Las Vegas, NV asked in Criminal Law, Family Law, Juvenile Law and Sexual Harassment for Utah

Q: can you take 30 year old male relative sending 15 year old niece naked photos from snap chat app, pictures weren’t saved

Niece is 15 and her cousin is 30 he has sent her pictures or his private part but it’s sent from Snapchat and the pictures weren’t saved. The whole conversation is saved but no pictures. In the conversation he does state he’s going to send it and also more than once, he states in one of the messages after she says “no” he states “why not you’ve seen it before” he’s also asking inappropriate questions like if she has masterbated before or if she knows what it feels like to get eaten out and than goes to explain what it is. I’m sorry if I’m giving too much information. I just need to know if we can take him to court and file some type of civil suit against him. We have a fb confession from him. I just need advice on how to pursue a case against him because she is not the first, we have another young lady who is 14 but is too afraid to go public about it. Pls any advice would be appreciate. We have conversations of him but no pictures which is why the police said they can’t arrest him

2 Lawyer Answers
Mike Branum
Mike Branum
Answered
  • Criminal Law Lawyer
  • Saint George, UT
  • Licensed in Utah

A: The short answer is yes, you can sue. You could file a suit claiming negligence, intentional infliction of emotional distress, etc. The real question is does the pervy cousin have assets worth the fight? If he owns a home, has a high-paying job, or there is some other asset which may be able to be seized; I would highly recommend the parents/guardians of the minor try to find an attorney who would be willing to represent them (the parents/guardians likely have a claim for the distress inflicted upon them due to the acts perpetrated upon their child). If the reprobate drives a Prius, lives in an apartment, and works in electronics at Best Buy; you would likely find it difficult to obtain counsel on a contingency fee basis.
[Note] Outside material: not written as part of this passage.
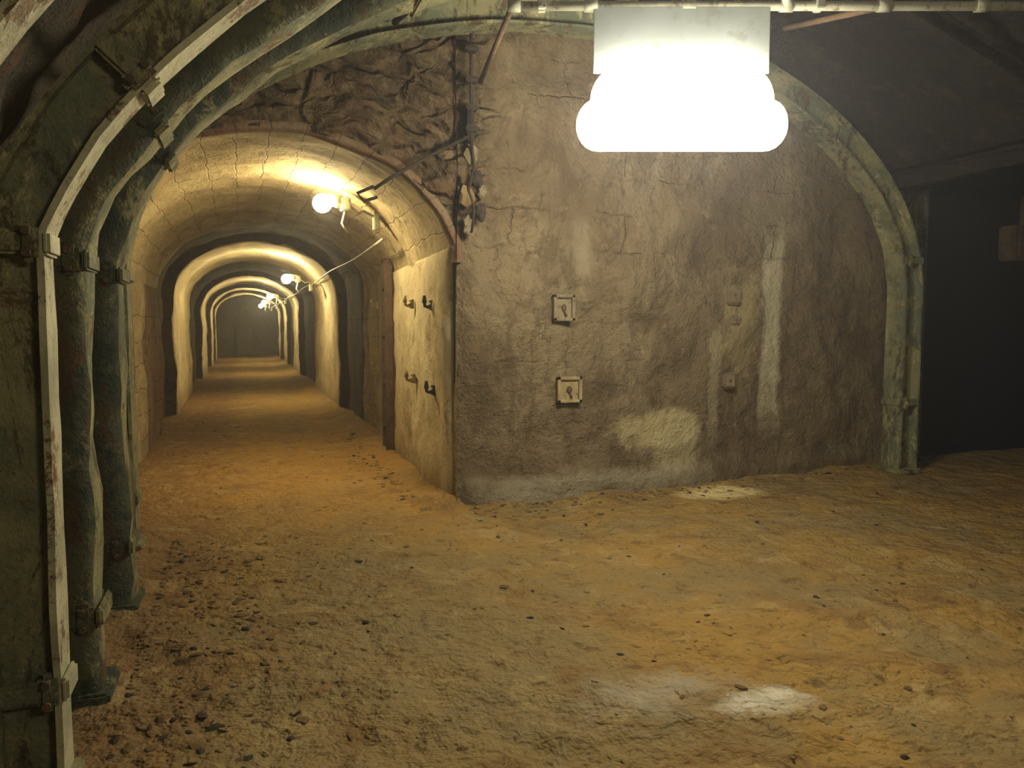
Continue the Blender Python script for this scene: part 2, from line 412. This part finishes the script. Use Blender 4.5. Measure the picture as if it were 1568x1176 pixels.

Brent J Huff agrees with this answer

Brent J Huff
Brent J Huff
PREMIUM
Answered
  • Criminal Law Lawyer
  • Salt Lake City, UT
  • Licensed in Utah

A: You have described a crime. Crimes should be reported to law enforcement. Although private citizens can sue one another, the usually do so when there has been damages that can be converted into money. Unless you are looking for money, there might not be much reason to sue another person. If you are looking for a Court to hold a person accountable for illegal behavior, that's what the criminal justice system does.